• **TASK PROMPT**: Say how many lines of the material below contain the word "Blender", with no other words.
-*-
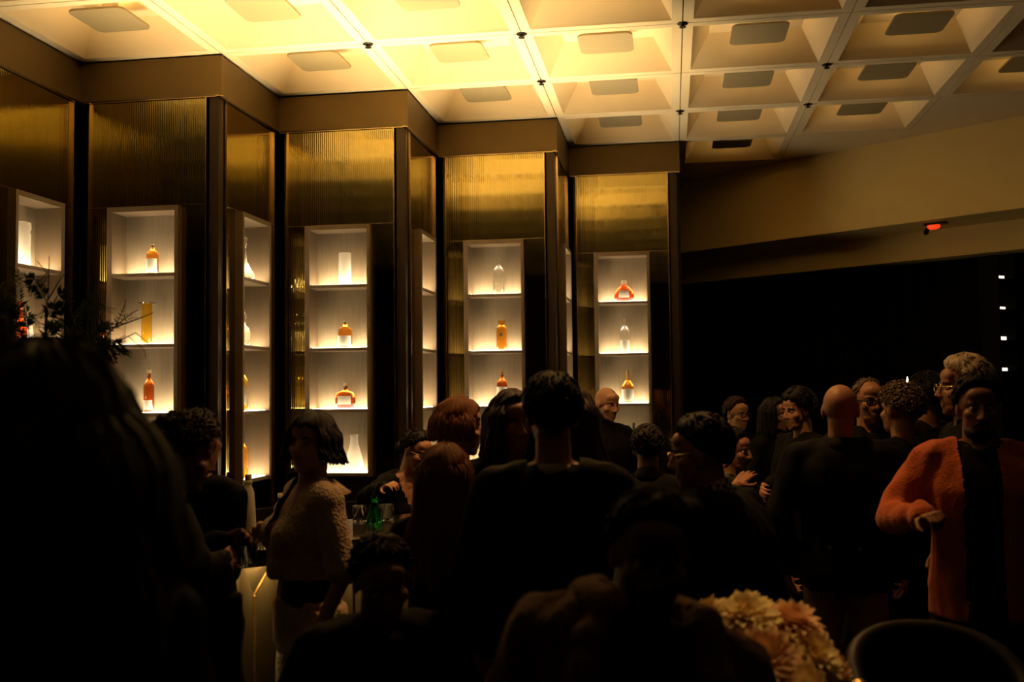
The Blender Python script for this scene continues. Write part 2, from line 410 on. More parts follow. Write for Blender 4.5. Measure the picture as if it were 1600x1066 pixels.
DECAN = [(.75, 0), (.85, .02), (1, .15), (1, .30), (.65, .48), (.35, .54), (.45, .58), (.62, .66), (.40, .76), (.25, .80), (.30, .86), (.45, .90), (.30, .96), (.1, 1)]
FLASK = [(.85, 0), (.97, .03), (1, .30), (.96, .52), (.78, .62), (.34, .68), (.20, .72), (.19, .84), (.28, .85), (.28, .87)]
ROUND = [(.75, 0), (.95, .04), (1, .25), (.93, .45), (.60, .64), (.28, .74), (.24, .80), (.24, .88)]
bottle(P['b1'](0, .01), .215, .042, SQUAT, g_amber, 'small amber bottle with big white label, top shelf of the yellow cylinder niche', (.011, .90, 1), lab=(.04, .50, 1.2))
def rimdisc(b, h, r):
    q = MB(); q.lathe([(.055, h), (.060, h + .003), (.055, h + .006)], n=32); q.build('disc_lid', g_clear, b)
bottle(P['b1'](1, -.03), .285, .036, CYL, g_yellow, 'tall straight yellow cylinder bottle under a flat glass disc', extra=rimdisc)
bottle(P['b1'](2, -.01), .30, .036, STD, g_dark, 'dark amber bottle with round pale stopper under the yellow cylinder bottle', (.016, .91, 1), lab=(.06, .28, 1.1), neck_label=None)
bottle(P['b2'](0, .02), .255, .048, CYL, m_frost, 'glowing white cylinder alone on the top shelf', name='canister', cat='canister')
bottle(P['b2'](1, .02), .21, .055, SQUAT, g_amber, 'squat amber bottle with white label under the white cylinder', (.015, .90, 1), lab=(.06, .44, 1.2))
bottle(P['b2'](2, .02), .20, .082, FLASK, g_dark, 'wide amber decanter with slanted label, two below the white cylinder', (.016, .87, 1), m_cork, lab=(.15, .48, .7), sy=.5)
bottle(P['b2'](3, .09), .285, .075, CONE, m_frost, 'glowing white cone-shaped bottle on the lowest shelf')
bottle(P['b3'](0, .02), .325, .047, STD, g_clear, 'clear decanter with tall ringed neck, top of the third bay', (.016, .90, 1), g_clear, lab=None)
def emblem(b, h, r):
    q = MB(); q.lathe([(0, 0), (.016, 0), (.016, .003), (0, .003)], n=20); o = q.build('emblem', m_emb, b); o.rotation_euler = (PI / 2, 0, 0); o.location = (0, -r - .0008, h * .52)
bottle(P['b3'](1, .04), .262, .046, [(.95, 0), (1, .02), (1, .70), (.9, .77), (.5, .82), (.46, .87), (.62, .90), (.66, 1), (.3, 1)], g_orange, 'straight orange bottle with a dark round emblem', extra=emblem)
bottle(P['b3'](2, .04), .305, .046, STD, g_dark, 'dark-shouldered bottle with large white label below the orange bottle', (.015, .88, 1), m_goldf, lab=(.03, .52, 1.3))
bottle(P['b3'](3, .05), .30, .042, STD, g_amber, 'amber bottle on the lowest shelf of the third bay', (.014, .9, 1), lab=(.1, .45, 1.2))
bottle(P['b4'](0, .01), .205, .095, ROUND, g_red, 'round red flask with white label and pale stopper', (.026, .80, 1), m_cork, lab=(.18, .52, .55), sy=.45)
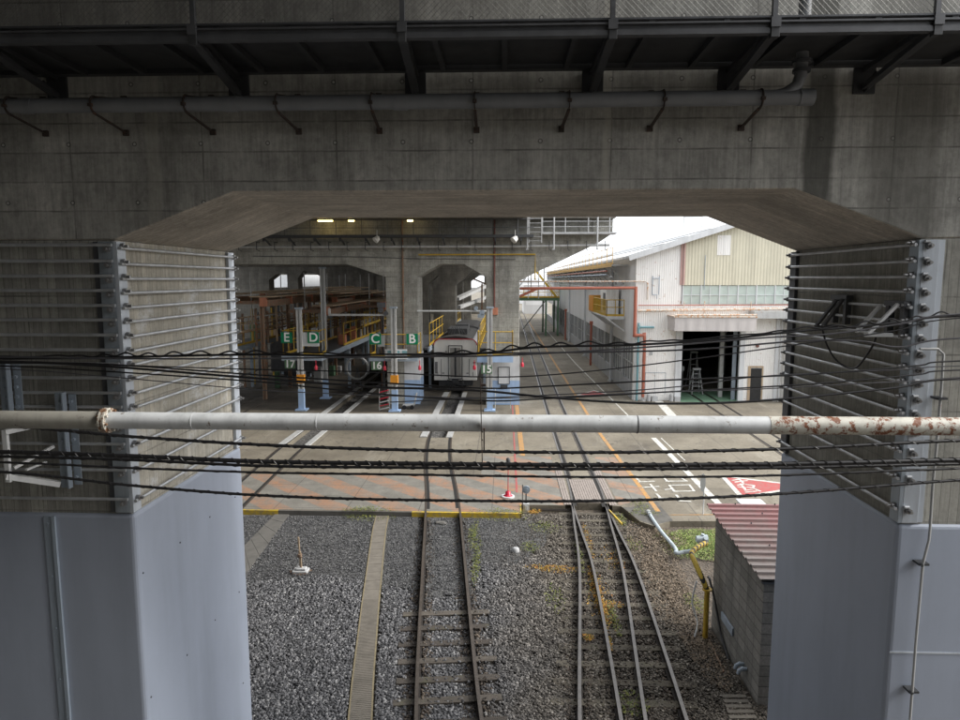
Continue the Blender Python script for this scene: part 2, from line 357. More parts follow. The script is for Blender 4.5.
def fines():
    m,nt,b=newmat('grey_fines'); 
    c=ramp(nt,noise(nt,2.,9,.75),[(.3,(.062,.064,.066)),(.7,(.13,.13,.128))])
    c=mix(nt,.6,c,ramp(nt,noise(nt,35,6,.8),[(.35,(.1,.1,.1)),(.65,(.9,.9,.9))]),'OVERLAY')
    L(nt,c,b.inputs['Base Color']); b.inputs['Roughness'].default_value=.95; bump(nt,b,noise(nt,30,6,.8),.8,.02); return m
M['fines']=fines()
def leaf0(name,a,b_,c_):
    m,nt,b=newmat(name); g=N(nt,'ShaderNodeNewGeometry'); L(nt,ramp(nt,g.outputs['Random Per Island'],[(0,a),(.6,b_),(1,c_)]),b.inputs['Base Color']); b.inputs['Roughness'].default_value=.8; return m
def stones(name,brown):
    m,nt,b=newmat(name); g=N(nt,'ShaderNodeNewGeometry')
    a=ramp(nt,g.outputs['Random Per Island'],[(0,(.035,.035,.038)),(.4,(.09,.092,.098)),(.8,(.17,.17,.18)),(1,(.32,.32,.32))])
    z=ramp(nt,g.outputs['Random Per Island'],[(0,(.042,.036,.03)),(.4,(.10,.088,.073)),(.8,(.165,.146,.122)),(1,(.31,.28,.24))])
    X,Y,Z=xyz(nt); br=N(nt,'ShaderNodeMapRange'); L(nt,mth(nt,'ADD',X,mth(nt,'MULTIPLY',noise(nt,.7),3.)),br.inputs['Value']); br.inputs['From Min'].default_value=.6; br.inputs['From Max'].default_value=3.0
    L(nt,mix(nt,br.outputs[0],a,z),b.inputs['Base Color']); b.inputs['Roughness'].default_value=.9; return m
M['stone_shade']=leaf0('rail_shade_rust_stone',(.022,.018,.015),(.075,.058,.045),(.16,.13,.10))  # rust-brown stones along rails, darkened to paint in the shadow beside them
M['stone']=stones('ballast_stone',0)
def sleepermat(name,a,b_,c_):
    m,nt,b=newmat(name); oi=N(nt,'ShaderNodeObjectInfo')
    base=ramp(nt,oi.outputs['Random'],[(0,a),(.5,b_),(1,c_)])
    g=ramp(nt,noise(nt,7,9,.75,(.25,1,1)),[(.35,(0,0,0)),(.7,(1,1,1))]); c=mix(nt,mth(nt,'MULTIPLY',g,.7),base,(.045,.04,.033))
    c=mix(nt,mth(nt,'MULTIPLY',ramp(nt,noise(nt,2.5,8,.7),[(.55,(0,0,0)),(.7,(1,1,1))]),.4),c,(.13,.14,.06))
    L(nt,c,b.inputs['Base Color']); b.inputs['Roughness'].default_value=.9; bump(nt,b,noise(nt,12,8,.8,(.2,1,1)),.9,.02); return m
M['sleep2']=sleepermat('sleeper_wood_mossy',(.075,.062,.048),(.11,.095,.07),(.17,.15,.115))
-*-
• **TASK OUTPUT**: 2